South Florida Caribbean owned company named “Outstanding Minority Exporter of the Year”

MIAMI – Antilles Freight Corporation was the recipient of the U.S. Department of Commerce’s Minority Exporter of the Year Award at the 24th Annual Minority Enterprise Development Week (MEDWeek) Awards Gala, held October 21st in Miami.

Antilles Freight also won the Regional Award for Outstanding Performance, scoring ahead of over 30 minority firms from the states of Alabama, Mississippi, North & South Carolina, Georgia and Florida.

Executive Vice President, Joseph Rhoden, in accepting the Award said that his company’s meticulous operation ensures that personalized care and service are offered at both the receiving terminals in the U.S. and off-dock facilities in foreign destinations. “This attention to every detail helps to eliminate pilferage, cargo damage and other such potential headaches to our customers.”

Joe Rhoden accepting Commerce’s Outstanding Exporter Award
Left to Right: Marie Gill – Florida’s MEDWeek Coordinator & Publicist; Center, Joe Rhoden; Right, Joann Hill, U.S. Dept. of Commerce’s Chief of Regional Business Development – Atlanta

Rhoden, a Jamaican migrant, has been running Antilles Freight since 1988, along with his two partners, Cuban-American Eddie Lopez, and Louis G. Lee, another Jamaican migrant, of Asian descent.

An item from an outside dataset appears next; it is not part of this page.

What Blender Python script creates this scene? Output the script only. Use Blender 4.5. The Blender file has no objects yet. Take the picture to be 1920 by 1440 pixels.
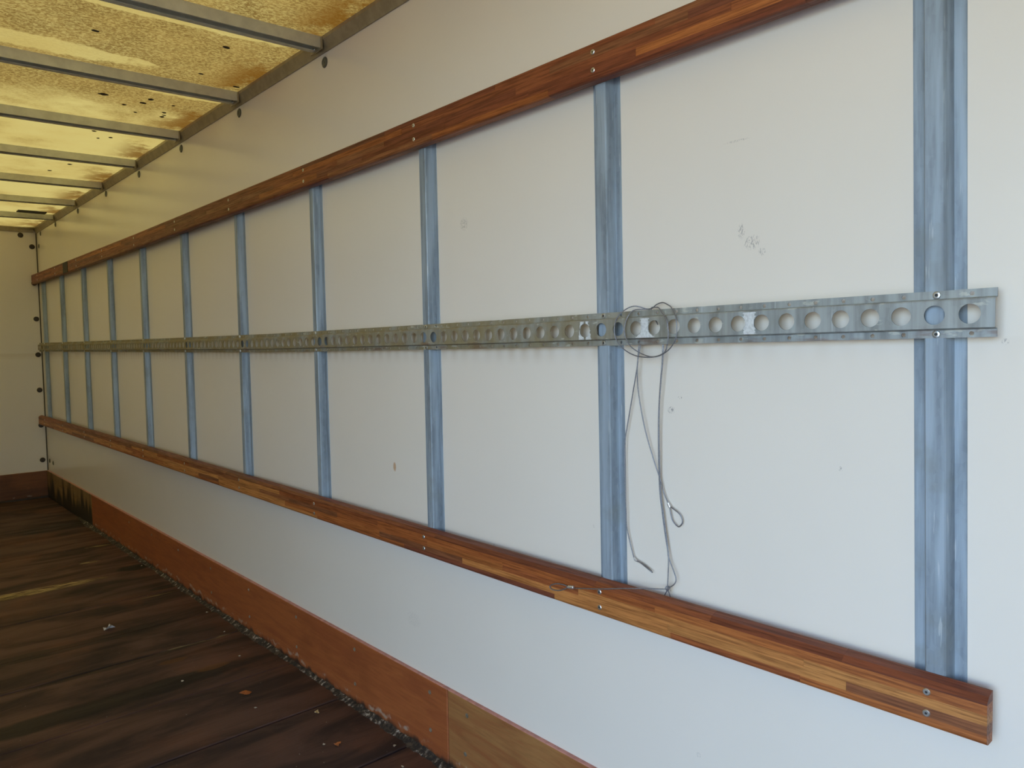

As former co-workers for other companies in the industry, the trio decided to tap their common entrepreneurial interests to form Antilles. Start-up capital came by way of their personal savings and their initial targets were Caribbean markets with which they were already familiar.

Sales for the first year quickly reached the one million dollar mark, and doubled by 1990. Today, Antilles Freight is well known and respected throughout the Continental United States. Each month, the company handles well over 15,000 shipments with a tonnage of 48,500 each, to all ports in the CARICOM region, Canada, Europe and the Far East.

“Although the first five years were the best, business is still great as the common trend today is that people want to do business with those they know and trust,” said Rhoden. The increase in hurricane activity in South Florida and the Caribbean in recent years, has become a dubious incentive that works for Antilles Freight. On the one hand, a hurricane can have a devastating effect on our overseas customers, which can have a deleterious effect on business. On the other hand, the post-hurricane need for generators, emergency supplies, and various donations in the affected countries, usually keeps us busy on the heels of these disasters.”

By the mid-2000, Antilles began embarking on various expansion initiatives to support its growth and better facilitate the needs of its customers. One such initiative was a 55,000 sq. ft. warehouse, installed with pallets to further increase the company’s storage capacity.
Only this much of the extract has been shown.